Our fellow presenters spoke of real life blue water disasters; the emotional torment of struggling to stem water ingress after a rudder mounting broke up in an Indian Ocean storm can hardly be imagined, let alone when sending the Mayday ended with the trauma of climbing from one’s sinking yacht onto the deck of a rescuing container ship.

A video showing the two craft crashing and grinding together while the shrouds gave way wrung all of our hearts; the only relief was the safe rescue of the crew before the yacht was abandoned to sink beneath the waves.

And how do you react in an orderly way when your mast spontaneously fails and topples over the side? Brian and Sandy successfully transformed their yacht into a motor boat with the aid of an angle grinder, but then took us through the difficulties and delays of renewing their rig while their boat was stranded in a Greek boatyard more used to repairing ferries.

The last presentation of the morning session concerned the impressive and modest seamanship displayed after the rudder broke off after leaving the Cape Verde Islands during a crossing to Barbados. Call for help? Get a tow back? No! Stream a drogue made up from warp, chain, kedge anchor, and fenders. Deploy steering lines from said drogue to the genoa winches, and sail on to St Lucia for repairs.
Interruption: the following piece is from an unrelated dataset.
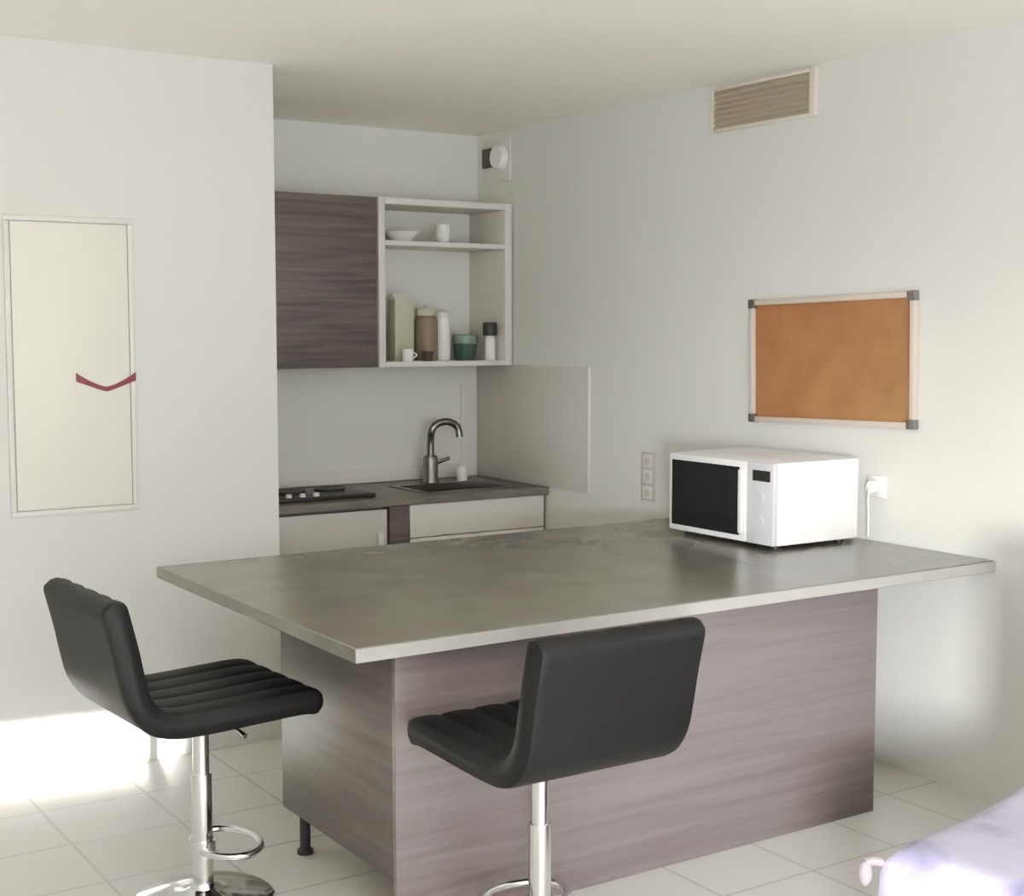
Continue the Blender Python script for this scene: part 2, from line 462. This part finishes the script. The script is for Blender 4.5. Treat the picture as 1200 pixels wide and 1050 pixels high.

Job done; rum cocktail please.

After our failed attempt to wake the delegates after lunch, Vyv Cox made everyone sit up during his talk ‘Avoiding failure due to fatigue and corrosion’.

His well-illustrated presentation got us all shifting in our seats as we started to worry about dezincification, crevice corrosion, and metal fatigue.

The reality of such potentially calamitous hidden damage progressively undermining our rigging and seacocks made brave sailors apprehensive, and it was reassuring to hear how supportive TopSail Insurance could be before the seminar was wound up.

From a personal point of view, I’m very relieved to think of Aurial’s masts lying on trestles in the boatyard while her standing rigging and roller reefing is replaced; the thought of the ‘Beast from the East’ and Storm Emma harrying 14-year old terminals in sub-zero temperatures would not be compatible with untroubled sleep.